• [Exercise details]:
Go through the material and write it all out exactly, minus the pictures.

■ ■ ■

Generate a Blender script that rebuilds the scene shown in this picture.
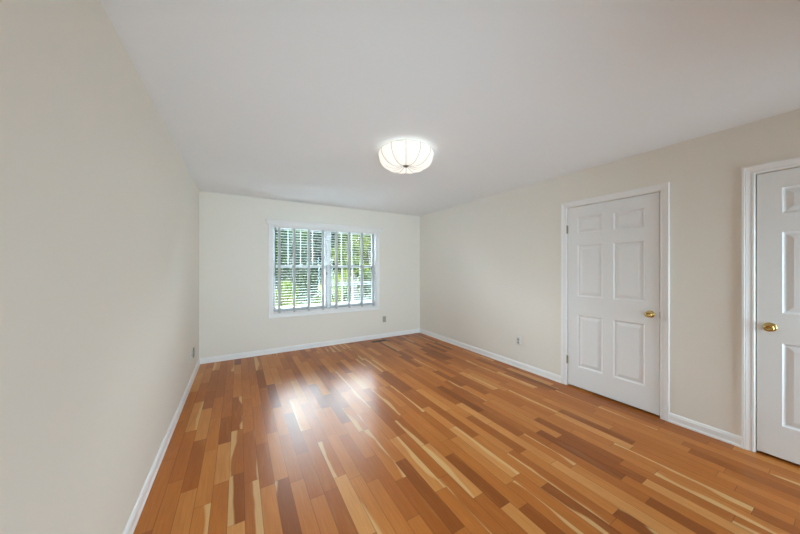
import bpy, bmesh, math, random
from mathutils import Vector, Matrix
random.seed(7)
scene = bpy.context.scene
COL = scene.collection
for o in list(bpy.data.objects):
    bpy.data.objects.remove(o, do_unlink=True)

# ------------------------------------------------------------------ view numbers
H = 2.44            # ceiling
WL, WR = -0.4824, 3.2857   # wall faces
D = 4.777           # window wall face
YB = -1.15          # wall behind the camera

# ------------------------------------------------------------------ camera
cam_d = bpy.data.cameras.new('camera')
cam_d.sensor_width = 36.0
cam_d.lens = 36.0 * 275.1 / 800.0
cam_d.shift_y = 0.0007
cam_d.clip_start = 0.02
cam_d.clip_end = 400
cam = bpy.data.objects.new('camera', cam_d)
cam.location = (0, 0, 1.3606)
cam.rotation_euler = (math.radians(90), 0, -math.radians(30.39))
COL.objects.link(cam)
scene.camera = cam

# ------------------------------------------------------------------ colour management
scene.view_settings.view_transform = 'Standard'
scene.view_settings.look = 'None'
scene.view_settings.gamma = 1
scene.view_settings.use_curve_mapping = False
scene.view_settings.exposure = 0.43
scene.cycles.max_bounces = 14
scene.cycles.diffuse_bounces = 8
scene.cycles.transparent_max_bounces = 24
scene.cycles.sample_clamp_indirect = 12

# ------------------------------------------------------------------ sky
SKY = 58.0
world = bpy.data.worlds.new('sky')
scene.world = world
world.use_nodes = True
nt = world.node_tree
nt.nodes.clear()
tc = nt.nodes.new('ShaderNodeTexCoord')
sep = nt.nodes.new('ShaderNodeSeparateXYZ')
rmp = nt.nodes.new('ShaderNodeValToRGB')
rmp.color_ramp.elements[0].position = 0.0
rmp.color_ramp.elements[0].color = (0.22, 0.24, 0.25, 1)
rmp.color_ramp.elements[1].position = 1.0
rmp.color_ramp.elements[1].color = (0.27, 0.36, 0.43, 1)
for p_, c_ in ((0.12, (0.26, 0.29, 0.31, 1)), (0.28, (0.79, 0.92, 1.0, 1)), (0.68, (0.79, 0.92, 1.0, 1)), (0.85, (0.30, 0.39, 0.46, 1))):
    rmp.color_ramp.elements.new(p_).color = c_
bg = nt.nodes.new('ShaderNodeBackground')
bg.inputs['Strength'].default_value = SKY
wo = nt.nodes.new('ShaderNodeOutputWorld')
nt.links.new(tc.outputs['Generated'], sep.inputs[0])
nt.links.new(sep.outputs['Z'], rmp.inputs[0])
nt.links.new(rmp.outputs[0], bg.inputs['Color'])
nt.links.new(bg.outputs[0], wo.inputs[0])

# sampling portal in the window opening (guides sky light, emits nothing itself)
pd = bpy.data.lights.new('window_portal', 'AREA')
pd.shape = 'RECTANGLE'
pd.size, pd.size_y = 1.84, 1.46
pd.cycles.is_portal = True
po = bpy.data.objects.new('window_portal', pd)
po.location = (1.369, D + 0.16, 1.335)
po.rotation_euler = (math.radians(-90), 0, 0)
COL.objects.link(po)

SHADE_GLOW = 0.58
REAR_A = 22.0
REAR_B = 13.0
# added fill lights behind the camera, no real source there: (watts, centre, size, tilt up, turn to the right, spread)
REAR = ((REAR_A, (0.22, YB + 0.35, 0.80), (1.2, 1.3), 4, 12, 100),
        (REAR_B, (2.95, YB + 0.10, 1.00), (0.6, 1.5), -4, -6, 115))
for w_, c_, s_, tilt_, yaw_, spread_ in REAR:
    rd = bpy.data.lights.new('rear_fill', 'AREA')
    rd.shape = 'RECTANGLE'
    rd.size, rd.size_y = s_
    rd.energy = w_
    rd.color = (0.65, 0.87, 1.0)
    rd.spread = math.radians(spread_)
    ro = bpy.data.objects.new('rear_fill', rd)
    ro.location = c_
    ro.rotation_euler = (math.radians(90 + tilt_), 0, -math.radians(yaw_))
    COL.objects.link(ro)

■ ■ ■

• [Written answer]:
Generate a Blender script that rebuilds the scene shown in this picture.
import bpy, bmesh, math, random
from mathutils import Vector, Matrix
random.seed(7)
scene = bpy.context.scene
COL = scene.collection
for o in list(bpy.data.objects):
    bpy.data.objects.remove(o, do_unlink=True)

# ------------------------------------------------------------------ view numbers
H = 2.44            # ceiling
WL, WR = -0.4824, 3.2857   # wall faces
D = 4.777           # window wall face
YB = -1.15          # wall behind the camera

# ------------------------------------------------------------------ camera
cam_d = bpy.data.cameras.new('camera')
cam_d.sensor_width = 36.0
cam_d.lens = 36.0 * 275.1 / 800.0
cam_d.shift_y = 0.0007
cam_d.clip_start = 0.02
cam_d.clip_end = 400
cam = bpy.data.objects.new('camera', cam_d)
cam.location = (0, 0, 1.3606)
cam.rotation_euler = (math.radians(90), 0, -math.radians(30.39))
COL.objects.link(cam)
scene.camera = cam

# ------------------------------------------------------------------ colour management
scene.view_settings.view_transform = 'Standard'
scene.view_settings.look = 'None'
scene.view_settings.gamma = 1
scene.view_settings.use_curve_mapping = False
scene.view_settings.exposure = 0.43
scene.cycles.max_bounces = 14
scene.cycles.diffuse_bounces = 8
scene.cycles.transparent_max_bounces = 24
scene.cycles.sample_clamp_indirect = 12

# ------------------------------------------------------------------ sky
SKY = 58.0
world = bpy.data.worlds.new('sky')
scene.world = world
world.use_nodes = True
nt = world.node_tree
nt.nodes.clear()
tc = nt.nodes.new('ShaderNodeTexCoord')
sep = nt.nodes.new('ShaderNodeSeparateXYZ')
rmp = nt.nodes.new('ShaderNodeValToRGB')
rmp.color_ramp.elements[0].position = 0.0
rmp.color_ramp.elements[0].color = (0.22, 0.24, 0.25, 1)
rmp.color_ramp.elements[1].position = 1.0
rmp.color_ramp.elements[1].color = (0.27, 0.36, 0.43, 1)
for p_, c_ in ((0.12, (0.26, 0.29, 0.31, 1)), (0.28, (0.79, 0.92, 1.0, 1)), (0.68, (0.79, 0.92, 1.0, 1)), (0.85, (0.30, 0.39, 0.46, 1))):
    rmp.color_ramp.elements.new(p_).color = c_
bg = nt.nodes.new('ShaderNodeBackground')
bg.inputs['Strength'].default_value = SKY
wo = nt.nodes.new('ShaderNodeOutputWorld')
nt.links.new(tc.outputs['Generated'], sep.inputs[0])
nt.links.new(sep.outputs['Z'], rmp.inputs[0])
nt.links.new(rmp.outputs[0], bg.inputs['Color'])
nt.links.new(bg.outputs[0], wo.inputs[0])

# sampling portal in the window opening (guides sky light, emits nothing itself)
pd = bpy.data.lights.new('window_portal', 'AREA')
pd.shape = 'RECTANGLE'
pd.size, pd.size_y = 1.84, 1.46
pd.cycles.is_portal = True
po = bpy.data.objects.new('window_portal', pd)
po.location = (1.369, D + 0.16, 1.335)
po.rotation_euler = (math.radians(-90), 0, 0)
COL.objects.link(po)

SHADE_GLOW = 0.58
REAR_A = 22.0
REAR_B = 13.0
# added fill lights behind the camera, no real source there: (watts, centre, size, tilt up, turn to the right, spread)
REAR = ((REAR_A, (0.22, YB + 0.35, 0.80), (1.2, 1.3), 4, 12, 100),
        (REAR_B, (2.95, YB + 0.10, 1.00), (0.6, 1.5), -4, -6, 115))
for w_, c_, s_, tilt_, yaw_, spread_ in REAR:
    rd = bpy.data.lights.new('rear_fill', 'AREA')
    rd.shape = 'RECTANGLE'
    rd.size, rd.size_y = s_
    rd.energy = w_
    rd.color = (0.65, 0.87, 1.0)
    rd.spread = math.radians(spread_)
    ro = bpy.data.objects.new('rear_fill', rd)
    ro.location = c_
    ro.rotation_euler = (math.radians(90 + tilt_), 0, -math.radians(yaw_))
    COL.objects.link(ro)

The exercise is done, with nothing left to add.